4. Jon Walker argues that there are two reasons to use “reconciliation” to pass health care reform: 1) to “save the public option;” and 2) to “kill the Stupak amendment.” In the final analysis, Walker concludes, “if a bill is passed under regular order that does not contain a real public option but contains the Stupak amendment, it is because Harry Reid refused to use reconciliation.”  I’ve posed this question many times before, but I still don’t understand how Republicans were able to force through their agenda from 2001 to  2006 with a bare majority in Congress, yet it’s so hard for Democrats with large majorities in both chambers. Any theories?

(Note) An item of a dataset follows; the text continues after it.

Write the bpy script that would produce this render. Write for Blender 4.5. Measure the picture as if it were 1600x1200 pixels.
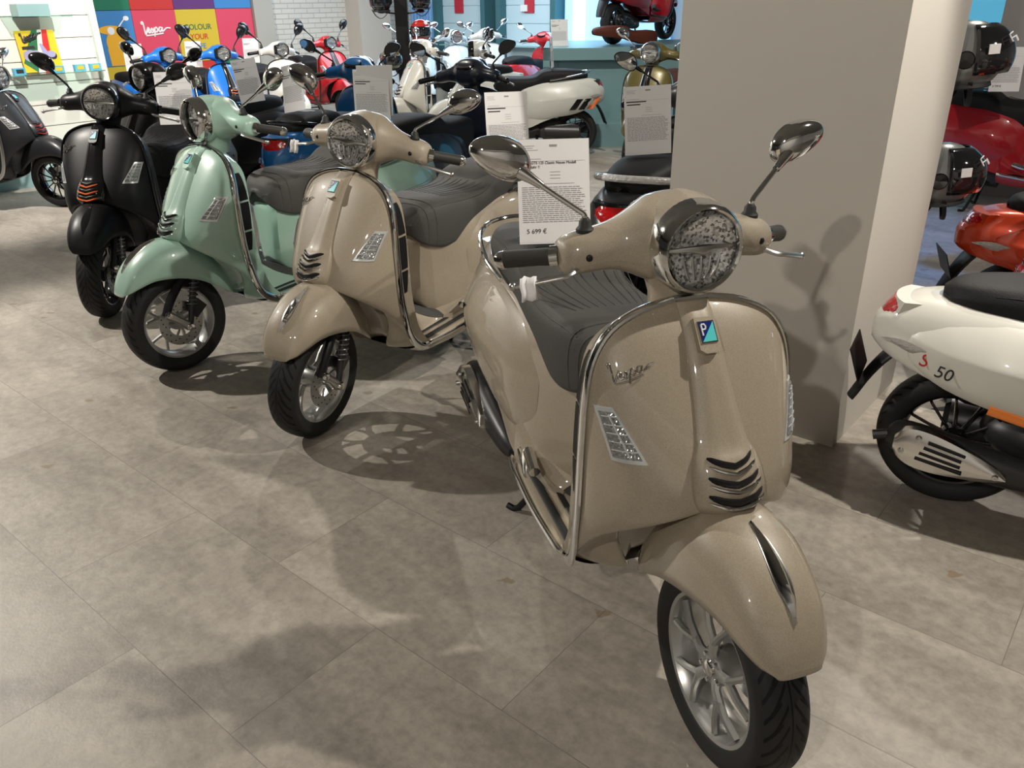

5. Jon Walker writes that in “three hours on Saturday,” he managed to do what “women’s organizations failed [to do] in legislative and media battle on the issue” of women’s reproductive rights; namely, “coming up with a…strategic counter-proposal or attack to undercut Stupak.”  Maybe it’s time for pro-choice organizations to hire Jon Walker? Ha.

6. Michael Whitney says that now is the time “to refocus our efforts to secure a public option in the final bill that’s signed by President Obama.” In addition, we need to be “nailing down enough Members of Congress to stop triggers or state-opt outs from appearing in the conference report bill.” Something tells me this is going to be an intense next few weeks.

7. Yours truly blogs about Rep. Frank Wolf (R-VA) comparing health care reform to the 9/11 attacks. Sadly, this type of insane rhetoric is becoming typical of Republicans these days.

8. Jane Hamsher asks whether Planned Parenthood and NARAL will “score” the Stupak amendment, which “[s]ome are calling…the worst assault on a woman’s right to choose since the passage of Roe v. Wade.” If it’s that bad, pro-choice groups should “score” it, right?  Seems pretty obvious.

9. Jon Walker writes sarcastically, “Surprise! Ben Nelson Demands The Stupak Amendment!”  Yes, what a huge surprise that was. Not.